A Viale Mazzini scatta l’incubo Auditel

Era da molto tempo che non succedeva. A Viale Mazzini è scattato l’incubo Auditel. Telefoni che scottano ogni mattina nelle stanze che contano del palazzone dell’azienda della radio e della televisione pubblica. Da viale Mazzini a via Teulada, sede ormai di poche trasmissioni, dalla cittadella dell’informazione di Saxa Rubra.

Il calo di Raidue e Raitre, le crescenti difficoltà dei tre canali radiofonici, il mancato sviluppo di Rainews 24, le difficoltà di Raisport che ha chiuso il Canale 59, il sorpasso in molte regioni delle tivù private sull’informazione regionale inducono molti ambienti della tv pubblica a riflettere su cosa non va.

Analizzando i dati dei primi 9 mesi del 2017 rispetto a quelli del 2016 solo la rete ammiraglia sembrava poter vantare un piccolo miglioramento (16,38 di share rispetto al 15,63 per cento) mentre le altre due reti sorelle segnavano un piccolo arretramento. La Rai tuttavia restava saldamente in testa come primo gruppo italiano.

Le critiche si sono appuntate soprattutto sui programmi di largo ascolti. Male “La vita in diretta” condotta da Marco Liorni e Francesca Fialdini battuta dal pomeriggio di Barbara d’Urso. Non bene la grande scommessa di Rai 2 “Nemo” superata da “Piazza Pulita” di Corrado Formigli su La7. Non decolla, nonostante il varo di un anno fa, “Cartabianca” di Bianca Berlinguer sulla Terza Rete che non regge il confronto con DiMartedì di Giovanni Floris su La7.

A Viale Mazzini nessuno però si aspettava le ampie critiche sui due programmi di Fabio Fazio (molto costosi) che avrebbero dovuto rafforzare la programmazione di Raiuno. Il trasloco da Raitre non è stato felice. Dopo tre puntate con ascolti in calo una nota del sindacato dei giornalisti Rai (Usigrai) mette in evidenza il clima che si respira. “Tre puntate sempre più giù, è scritto, è il risultato preoccupante della strampalata trasmissione di Fazio: perdere in questo modo la prima serata della domenica è pericoloso”.

Alcune delle cause sono attribuite al balletto dei vertici a partire dalla sostituzione del direttore generale Antonio Campo Dall’Orto. A stretto giro di tempo se ne sono andate due direttore (Daria Bignardi e Ilaria Dallatana), i direttori di Raiuno e Raidue si sono scambiati di posto con Angelo Teodoli che passa alla Rete ammiraglia e Adriano Fabiano scende alla seconda rete. Sale Roberta Enni che è andata a gestire Rai Gold. Nessun incarico invece ancora per Milena Gabanelli dopo la decisione di mettersi in aspettativa senza stipendio.
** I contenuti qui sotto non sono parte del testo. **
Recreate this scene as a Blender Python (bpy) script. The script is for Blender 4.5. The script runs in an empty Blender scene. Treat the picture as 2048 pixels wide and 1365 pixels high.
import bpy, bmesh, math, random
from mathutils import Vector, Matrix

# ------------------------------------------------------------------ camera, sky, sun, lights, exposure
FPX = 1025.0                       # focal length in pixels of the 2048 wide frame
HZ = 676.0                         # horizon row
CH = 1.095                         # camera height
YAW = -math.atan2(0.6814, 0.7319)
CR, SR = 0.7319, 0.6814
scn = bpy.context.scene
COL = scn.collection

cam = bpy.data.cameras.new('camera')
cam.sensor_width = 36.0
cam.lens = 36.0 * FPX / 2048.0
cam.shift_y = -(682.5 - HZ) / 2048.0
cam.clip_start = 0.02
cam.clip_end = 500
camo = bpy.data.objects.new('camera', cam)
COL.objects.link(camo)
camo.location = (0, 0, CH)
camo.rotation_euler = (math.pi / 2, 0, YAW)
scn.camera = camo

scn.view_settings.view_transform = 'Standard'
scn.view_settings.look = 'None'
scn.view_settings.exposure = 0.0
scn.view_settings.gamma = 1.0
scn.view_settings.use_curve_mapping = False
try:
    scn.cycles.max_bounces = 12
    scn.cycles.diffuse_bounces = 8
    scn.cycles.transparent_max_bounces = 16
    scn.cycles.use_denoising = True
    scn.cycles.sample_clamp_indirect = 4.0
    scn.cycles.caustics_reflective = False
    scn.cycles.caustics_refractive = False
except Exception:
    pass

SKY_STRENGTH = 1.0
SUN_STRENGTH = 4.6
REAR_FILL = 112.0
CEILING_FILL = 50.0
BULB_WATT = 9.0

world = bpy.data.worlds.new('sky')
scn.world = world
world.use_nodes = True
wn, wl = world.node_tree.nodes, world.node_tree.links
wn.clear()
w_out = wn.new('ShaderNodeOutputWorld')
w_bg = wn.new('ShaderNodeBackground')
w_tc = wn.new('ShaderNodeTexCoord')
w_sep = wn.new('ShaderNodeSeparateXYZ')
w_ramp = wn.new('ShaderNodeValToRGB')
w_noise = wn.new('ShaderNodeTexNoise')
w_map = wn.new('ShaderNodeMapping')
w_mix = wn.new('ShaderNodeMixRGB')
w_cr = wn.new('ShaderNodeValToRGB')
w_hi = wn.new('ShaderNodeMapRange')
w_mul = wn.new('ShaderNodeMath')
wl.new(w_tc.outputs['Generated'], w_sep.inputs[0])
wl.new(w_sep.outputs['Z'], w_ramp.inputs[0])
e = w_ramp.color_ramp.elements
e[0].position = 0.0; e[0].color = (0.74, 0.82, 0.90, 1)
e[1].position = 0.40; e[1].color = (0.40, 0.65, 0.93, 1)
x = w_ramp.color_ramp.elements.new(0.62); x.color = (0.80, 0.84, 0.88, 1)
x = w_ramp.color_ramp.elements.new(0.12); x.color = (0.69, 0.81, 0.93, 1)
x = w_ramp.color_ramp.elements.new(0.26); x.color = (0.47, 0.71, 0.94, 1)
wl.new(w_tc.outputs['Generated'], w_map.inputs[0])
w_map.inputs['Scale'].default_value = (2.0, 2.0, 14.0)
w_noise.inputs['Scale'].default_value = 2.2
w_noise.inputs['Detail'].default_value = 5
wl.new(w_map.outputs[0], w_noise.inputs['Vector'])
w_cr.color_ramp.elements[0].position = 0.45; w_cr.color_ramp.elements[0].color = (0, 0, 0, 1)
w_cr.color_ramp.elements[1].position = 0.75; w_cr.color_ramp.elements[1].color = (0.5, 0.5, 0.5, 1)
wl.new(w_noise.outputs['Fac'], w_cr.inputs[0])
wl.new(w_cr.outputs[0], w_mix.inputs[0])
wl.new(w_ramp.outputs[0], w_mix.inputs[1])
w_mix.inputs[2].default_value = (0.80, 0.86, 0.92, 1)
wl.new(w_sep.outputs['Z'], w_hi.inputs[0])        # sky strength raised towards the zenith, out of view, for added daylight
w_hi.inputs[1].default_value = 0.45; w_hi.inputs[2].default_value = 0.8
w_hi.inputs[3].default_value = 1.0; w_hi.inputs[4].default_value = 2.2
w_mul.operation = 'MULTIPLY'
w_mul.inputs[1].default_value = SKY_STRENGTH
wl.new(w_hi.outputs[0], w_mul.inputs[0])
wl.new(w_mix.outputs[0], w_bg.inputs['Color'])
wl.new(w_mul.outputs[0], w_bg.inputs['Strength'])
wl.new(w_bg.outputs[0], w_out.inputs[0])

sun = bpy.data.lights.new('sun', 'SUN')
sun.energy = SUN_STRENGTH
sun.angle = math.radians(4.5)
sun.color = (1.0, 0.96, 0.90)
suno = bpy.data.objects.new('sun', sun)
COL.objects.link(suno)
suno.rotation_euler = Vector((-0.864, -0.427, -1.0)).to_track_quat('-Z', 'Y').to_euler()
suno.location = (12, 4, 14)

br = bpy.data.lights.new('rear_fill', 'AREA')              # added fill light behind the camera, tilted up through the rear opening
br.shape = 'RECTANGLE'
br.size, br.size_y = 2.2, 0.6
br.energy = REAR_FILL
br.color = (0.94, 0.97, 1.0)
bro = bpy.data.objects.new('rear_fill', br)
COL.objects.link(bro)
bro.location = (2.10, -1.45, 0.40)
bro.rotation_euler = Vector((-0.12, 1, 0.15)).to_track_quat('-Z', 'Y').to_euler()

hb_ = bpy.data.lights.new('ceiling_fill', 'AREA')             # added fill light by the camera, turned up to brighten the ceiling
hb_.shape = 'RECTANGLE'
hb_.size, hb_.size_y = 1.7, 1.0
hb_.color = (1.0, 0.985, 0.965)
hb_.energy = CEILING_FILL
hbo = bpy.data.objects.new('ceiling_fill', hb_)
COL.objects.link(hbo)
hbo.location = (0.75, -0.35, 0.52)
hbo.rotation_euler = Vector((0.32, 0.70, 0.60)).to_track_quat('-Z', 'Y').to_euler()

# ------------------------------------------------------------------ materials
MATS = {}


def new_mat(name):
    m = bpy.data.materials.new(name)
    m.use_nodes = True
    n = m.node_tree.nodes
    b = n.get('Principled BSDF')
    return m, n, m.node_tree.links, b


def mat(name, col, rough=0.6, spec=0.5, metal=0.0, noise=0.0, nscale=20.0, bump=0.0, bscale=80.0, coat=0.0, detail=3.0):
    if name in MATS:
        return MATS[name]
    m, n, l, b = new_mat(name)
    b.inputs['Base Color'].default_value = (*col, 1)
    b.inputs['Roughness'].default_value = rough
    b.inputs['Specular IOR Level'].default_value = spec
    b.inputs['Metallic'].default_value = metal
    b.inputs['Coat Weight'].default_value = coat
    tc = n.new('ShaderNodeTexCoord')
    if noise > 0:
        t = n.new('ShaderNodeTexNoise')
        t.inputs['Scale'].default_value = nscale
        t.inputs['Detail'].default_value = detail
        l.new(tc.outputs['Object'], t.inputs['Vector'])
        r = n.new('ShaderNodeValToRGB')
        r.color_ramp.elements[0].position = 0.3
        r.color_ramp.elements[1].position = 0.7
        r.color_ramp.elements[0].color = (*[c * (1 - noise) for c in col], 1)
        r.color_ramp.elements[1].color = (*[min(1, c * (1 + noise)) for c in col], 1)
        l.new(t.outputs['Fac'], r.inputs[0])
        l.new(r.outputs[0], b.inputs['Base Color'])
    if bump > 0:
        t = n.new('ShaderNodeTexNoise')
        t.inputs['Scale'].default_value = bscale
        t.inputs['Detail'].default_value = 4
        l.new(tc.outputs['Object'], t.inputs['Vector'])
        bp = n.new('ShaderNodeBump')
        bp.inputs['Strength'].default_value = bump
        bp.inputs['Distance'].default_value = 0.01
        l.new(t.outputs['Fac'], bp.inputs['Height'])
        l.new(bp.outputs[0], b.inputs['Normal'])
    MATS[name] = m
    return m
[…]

È scoppiata anche la polemica su Bruno Vespa per il suo contratto da artista e non da giornalista. E sugli approfondimenti il consigliere Cda Arturo Diaconale chiede un maggior equilibrio e pluralismo. “Il dg, ha osservato, si è impegnato a realizzare su Rai 2 in prima serata un programma che bilanci la stra-presenza della cultura egemone politicamente corretta”.

A metà maggio aveva lasciato il Cda Paolo Messa con una lettera alla presidente Monica Maggioni. All’inizio dell’anno se n’era andato il giornalista Carlo Verdelli, ex Corriere della Sera, non riuscendo a portare avanti la riforma dell’informazione del servizio pubblico, il progetto di accorpamento dei telegiornali.

Lo scenario nel quale opera la televisione pubblica sta cambiando profondamente. Negli ultimi 3 anni la tivù ha perso circa un milione e mezzo di ascoltatori scendendo a poco più di 23 milioni. L’altro aspetto è il calo degli introiti pubblicitari. La tv generalista ha fatto finora la parte del leone, ora non è più così. La Rai è salvata dal Canone (ridotto a 90 euro l’anno dai 113,5 del 2015) pagato nella bolletta elettrica che ha quasi azzerato l’evasione. Un quadro complesso che fa discutere.